# Dataset excerpt:
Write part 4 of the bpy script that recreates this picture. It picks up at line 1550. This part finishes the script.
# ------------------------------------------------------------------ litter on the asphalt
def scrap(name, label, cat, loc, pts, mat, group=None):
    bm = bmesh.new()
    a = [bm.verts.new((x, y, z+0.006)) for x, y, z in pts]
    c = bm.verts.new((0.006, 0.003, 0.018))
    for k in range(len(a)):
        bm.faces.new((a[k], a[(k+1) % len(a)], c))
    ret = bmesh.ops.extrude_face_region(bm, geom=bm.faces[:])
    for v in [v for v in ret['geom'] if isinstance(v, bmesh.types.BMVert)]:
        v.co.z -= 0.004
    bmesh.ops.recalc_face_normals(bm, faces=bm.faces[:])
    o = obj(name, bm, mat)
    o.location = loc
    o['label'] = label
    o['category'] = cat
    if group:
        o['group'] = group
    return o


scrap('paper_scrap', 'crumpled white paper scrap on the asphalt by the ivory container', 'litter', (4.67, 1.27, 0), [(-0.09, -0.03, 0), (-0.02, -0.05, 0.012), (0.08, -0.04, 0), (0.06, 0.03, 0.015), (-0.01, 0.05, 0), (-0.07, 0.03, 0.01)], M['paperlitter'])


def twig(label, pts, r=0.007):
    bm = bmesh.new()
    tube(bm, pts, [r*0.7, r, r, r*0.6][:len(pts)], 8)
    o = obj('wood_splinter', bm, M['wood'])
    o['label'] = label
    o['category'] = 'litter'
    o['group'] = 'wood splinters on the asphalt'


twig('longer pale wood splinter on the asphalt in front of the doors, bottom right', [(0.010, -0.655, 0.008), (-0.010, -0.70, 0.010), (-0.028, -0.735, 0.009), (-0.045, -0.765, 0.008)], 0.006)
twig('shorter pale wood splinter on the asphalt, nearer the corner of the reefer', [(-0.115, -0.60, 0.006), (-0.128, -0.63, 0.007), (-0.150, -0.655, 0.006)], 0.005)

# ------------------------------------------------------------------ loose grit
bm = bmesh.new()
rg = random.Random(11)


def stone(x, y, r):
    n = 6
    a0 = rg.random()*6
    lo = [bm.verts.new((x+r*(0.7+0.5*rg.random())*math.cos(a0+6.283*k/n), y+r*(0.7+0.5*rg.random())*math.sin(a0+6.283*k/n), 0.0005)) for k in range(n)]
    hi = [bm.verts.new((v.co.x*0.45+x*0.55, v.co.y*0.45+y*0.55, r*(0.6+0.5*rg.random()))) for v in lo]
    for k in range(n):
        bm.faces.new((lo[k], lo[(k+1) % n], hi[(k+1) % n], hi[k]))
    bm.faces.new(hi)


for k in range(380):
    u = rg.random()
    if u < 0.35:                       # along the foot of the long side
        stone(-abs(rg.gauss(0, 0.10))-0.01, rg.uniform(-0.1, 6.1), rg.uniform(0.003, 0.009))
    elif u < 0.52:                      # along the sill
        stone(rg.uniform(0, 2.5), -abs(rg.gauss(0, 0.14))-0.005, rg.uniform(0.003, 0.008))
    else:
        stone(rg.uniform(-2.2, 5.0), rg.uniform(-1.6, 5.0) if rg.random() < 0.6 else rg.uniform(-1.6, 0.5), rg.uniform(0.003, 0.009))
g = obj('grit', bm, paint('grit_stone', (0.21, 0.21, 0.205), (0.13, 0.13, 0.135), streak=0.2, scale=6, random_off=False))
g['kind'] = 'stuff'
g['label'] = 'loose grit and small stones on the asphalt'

# What is expected:
Write out all the lines again, exactly as they are.

# Exercise response:
Write part 4 of the bpy script that recreates this picture. It picks up at line 1550. This part finishes the script.
# ------------------------------------------------------------------ litter on the asphalt
def scrap(name, label, cat, loc, pts, mat, group=None):
    bm = bmesh.new()
    a = [bm.verts.new((x, y, z+0.006)) for x, y, z in pts]
    c = bm.verts.new((0.006, 0.003, 0.018))
    for k in range(len(a)):
        bm.faces.new((a[k], a[(k+1) % len(a)], c))
    ret = bmesh.ops.extrude_face_region(bm, geom=bm.faces[:])
    for v in [v for v in ret['geom'] if isinstance(v, bmesh.types.BMVert)]:
        v.co.z -= 0.004
    bmesh.ops.recalc_face_normals(bm, faces=bm.faces[:])
    o = obj(name, bm, mat)
    o.location = loc
    o['label'] = label
    o['category'] = cat
    if group:
        o['group'] = group
    return o


scrap('paper_scrap', 'crumpled white paper scrap on the asphalt by the ivory container', 'litter', (4.67, 1.27, 0), [(-0.09, -0.03, 0), (-0.02, -0.05, 0.012), (0.08, -0.04, 0), (0.06, 0.03, 0.015), (-0.01, 0.05, 0), (-0.07, 0.03, 0.01)], M['paperlitter'])


def twig(label, pts, r=0.007):
    bm = bmesh.new()
    tube(bm, pts, [r*0.7, r, r, r*0.6][:len(pts)], 8)
    o = obj('wood_splinter', bm, M['wood'])
    o['label'] = label
    o['category'] = 'litter'
    o['group'] = 'wood splinters on the asphalt'


twig('longer pale wood splinter on the asphalt in front of the doors, bottom right', [(0.010, -0.655, 0.008), (-0.010, -0.70, 0.010), (-0.028, -0.735, 0.009), (-0.045, -0.765, 0.008)], 0.006)
twig('shorter pale wood splinter on the asphalt, nearer the corner of the reefer', [(-0.115, -0.60, 0.006), (-0.128, -0.63, 0.007), (-0.150, -0.655, 0.006)], 0.005)

# ------------------------------------------------------------------ loose grit
bm = bmesh.new()
rg = random.Random(11)


def stone(x, y, r):
    n = 6
    a0 = rg.random()*6
    lo = [bm.verts.new((x+r*(0.7+0.5*rg.random())*math.cos(a0+6.283*k/n), y+r*(0.7+0.5*rg.random())*math.sin(a0+6.283*k/n), 0.0005)) for k in range(n)]
    hi = [bm.verts.new((v.co.x*0.45+x*0.55, v.co.y*0.45+y*0.55, r*(0.6+0.5*rg.random()))) for v in lo]
    for k in range(n):
        bm.faces.new((lo[k], lo[(k+1) % n], hi[(k+1) % n], hi[k]))
    bm.faces.new(hi)


for k in range(380):
    u = rg.random()
    if u < 0.35:                       # along the foot of the long side
        stone(-abs(rg.gauss(0, 0.10))-0.01, rg.uniform(-0.1, 6.1), rg.uniform(0.003, 0.009))
    elif u < 0.52:                      # along the sill
        stone(rg.uniform(0, 2.5), -abs(rg.gauss(0, 0.14))-0.005, rg.uniform(0.003, 0.008))
    else:
        stone(rg.uniform(-2.2, 5.0), rg.uniform(-1.6, 5.0) if rg.random() < 0.6 else rg.uniform(-1.6, 0.5), rg.uniform(0.003, 0.009))
g = obj('grit', bm, paint('grit_stone', (0.21, 0.21, 0.205), (0.13, 0.13, 0.135), streak=0.2, scale=6, random_off=False))
g['kind'] = 'stuff'
g['label'] = 'loose grit and small stones on the asphalt'